Watch where you walk: Key Toronto areas built on cemeteries
Posted April 13, 2016 12:39 pm.
Last Updated April 13, 2016 2:09 pm.
This article is more than 5 years old.
A government ad appeared in the newspaper last week, looking for the relatives of the deceased found during construction at a building south of Britain Street. At the start of February, plumbing work in the basement uncovered three coffins and human remains, and it’s standard procedure for officials to reach out to surviving family members before taking a next step.
Although it came as a shock to some residents in the area, a quick look at local history shows it’s not so surprising. In the 19th century the area had been home to a Presbyterian cemetery called the Duchess Street Burial Ground, which was later moved to the Toronto Necropolis in 1911. The remains were likely missed during the move, or they’d been buried just outside the cemetery’s borders.
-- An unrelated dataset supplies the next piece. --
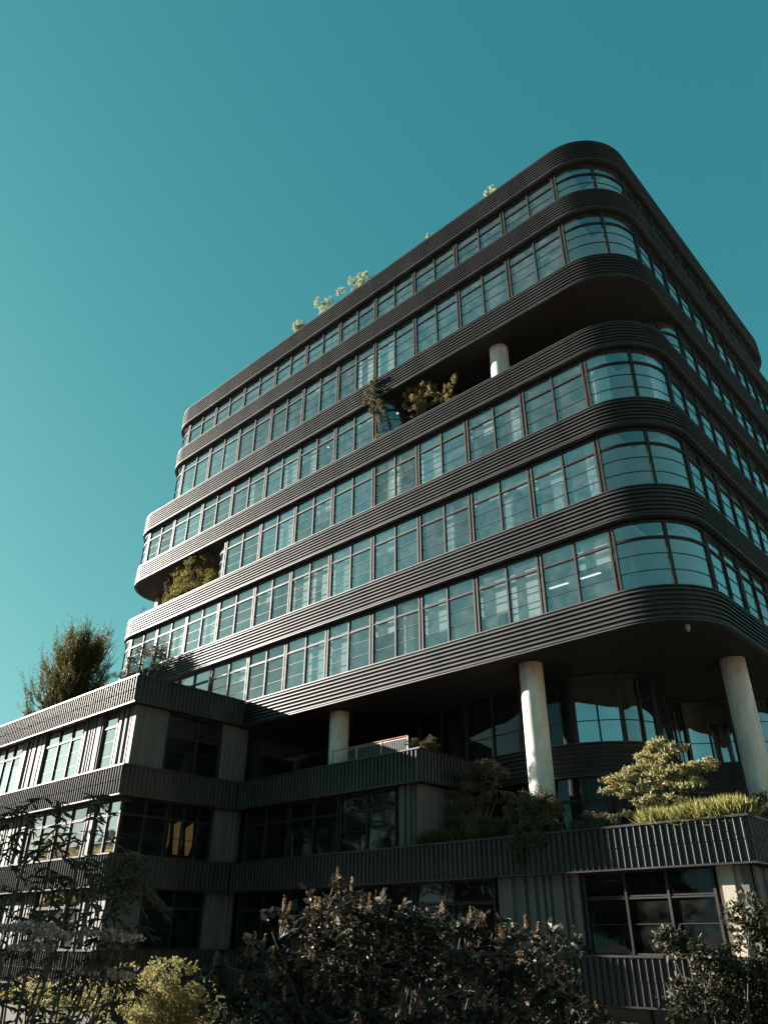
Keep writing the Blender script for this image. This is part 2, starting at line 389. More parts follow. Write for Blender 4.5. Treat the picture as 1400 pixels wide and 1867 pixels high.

Without even realizing it, the residents of Britain Street and the surrounding area have been living on a piece of Toronto’s history. But it makes you wonder, how many people are left behind and forgotten, resting beneath our feet as we commute to work or school and go about our daily lives? After all, it isn’t uncommon for remains to be left behind when cemeteries are closed down and moved to other locations.
“In every case we’ve been involved in – where people have said that a cemetery has been moved – we’ve always found bodies,” said Ron Williamson, the Chief Archaeologist with Archaeological Services Inc.
Williamson’s firm has been called to assess discoveries of human remains in Toronto on numerous occasions. He’s written a book about Moatfield Ossuary, when a soccer field expansion uncovered at least 87 Iroquois peoples and artifacts in a pit in North York, and he was called to the Don Jail when bodies of 15 men who had been sent to the gallows were found beneath a parking lot.
Unbeknownst to probably most of the people who commute through the Yonge and Bloor intersection every day, Yorkville actually used to be home to the York General Burying Ground, colloquially referred to by residents as Potter’s Field.
The cemetery opened up in 1825 as the area’s first non-sectarian cemetery. It started out as 2.4 hectares of land west of Yonge St. and north of Bloor, purchased by subscriptions for a whopping total of $300.
“[It] was kind of a catch-all for people who didn’t belong anywhere else,” said Jane Beecroft, a local history buff who has headed research in Toronto for a local history group.
“The Catholics had their own burial grounds, some churches had their own burial ground. But people who arrived on route to [somewhere else] and didn’t survive past the landing sometimes would be buried there. Sometimes there were murderers or prisoners buried there.”
Within 30 years, Potter’s Field became the resting place for over 6,000 people who didn’t have religious burials. By 1855 it had its last interment, its closure a result of rapid municipal growth. On the corner of the building which stands on Yonge and Bloor now, a plaque says the 6685 people buried in Potter’s Field had been moved either to the Toronto Necropolis or Mount Pleasant Cemetery between 1851 and 1881.
But a close reading of plaques at these sites is cause for curiosity and speculation.
At the Toronto Necropolis, a memorial sign says the remains of 984 people were removed from Potter’s field and reinterred in a section named “The Resting Place of Pioneers”.
A similar plaque at Mount Pleasant Cemetery accounts for another 364 people.
So where did the remains of the other 5,337 people go?
Williamson attributes the gap in information to unreliable documents, which are apparently a hallmark of historic cemeteries.
“The archival record is rarely precise about how many people are buried in these places before they’re closed,” Williamson said.
He reflected on a time his firm closed a cemetery at Pearson Airport, where there had once stood a small country parish named Elmbank.
“All of the genealogical records suggested there were 311 people in the cemetery. And it turned out there were exactly double. There were 622.”
While Williamson said the state of development at Yonge and Bloor likely indicates there are no more human remains to be found in the area, he also said someone is usually left behind when a cemetery is moved.
Beecroft, on the other hand, offered a different answer.
“When the subway was put through, all that cemetery was dug up and carted out, and dumped on the Leslie Street Spit,” she said. “So there are several thousand burials, burial parts, body parts, disturbed graves, [and] disturbed bodies in the Leslie Street Spit.”
It’s hard to say for sure where the remains of the 5,337 corpses ended up. Archival records may be inaccurate, and development in the area could be a sign that at some point the remains were moved. An administrator at the Toronto Necropolis pointed out that when officials put out calls to relatives of the deceased lying in Potter’s Field back in the 1800s, it’s possible they focused only on those with headstones. As a resting place for what seemed to be people who didn’t belong in society, perhaps many of the dead didn’t have grave markers to ensure their move.
Perhaps they’ve found rest alongside the harbour overlooking Lake Ontario. Or maybe they still lie somewhere deep in the foundation of development of Yorkville, more or less forgotten by the thousands of people above who pass through the area everyday.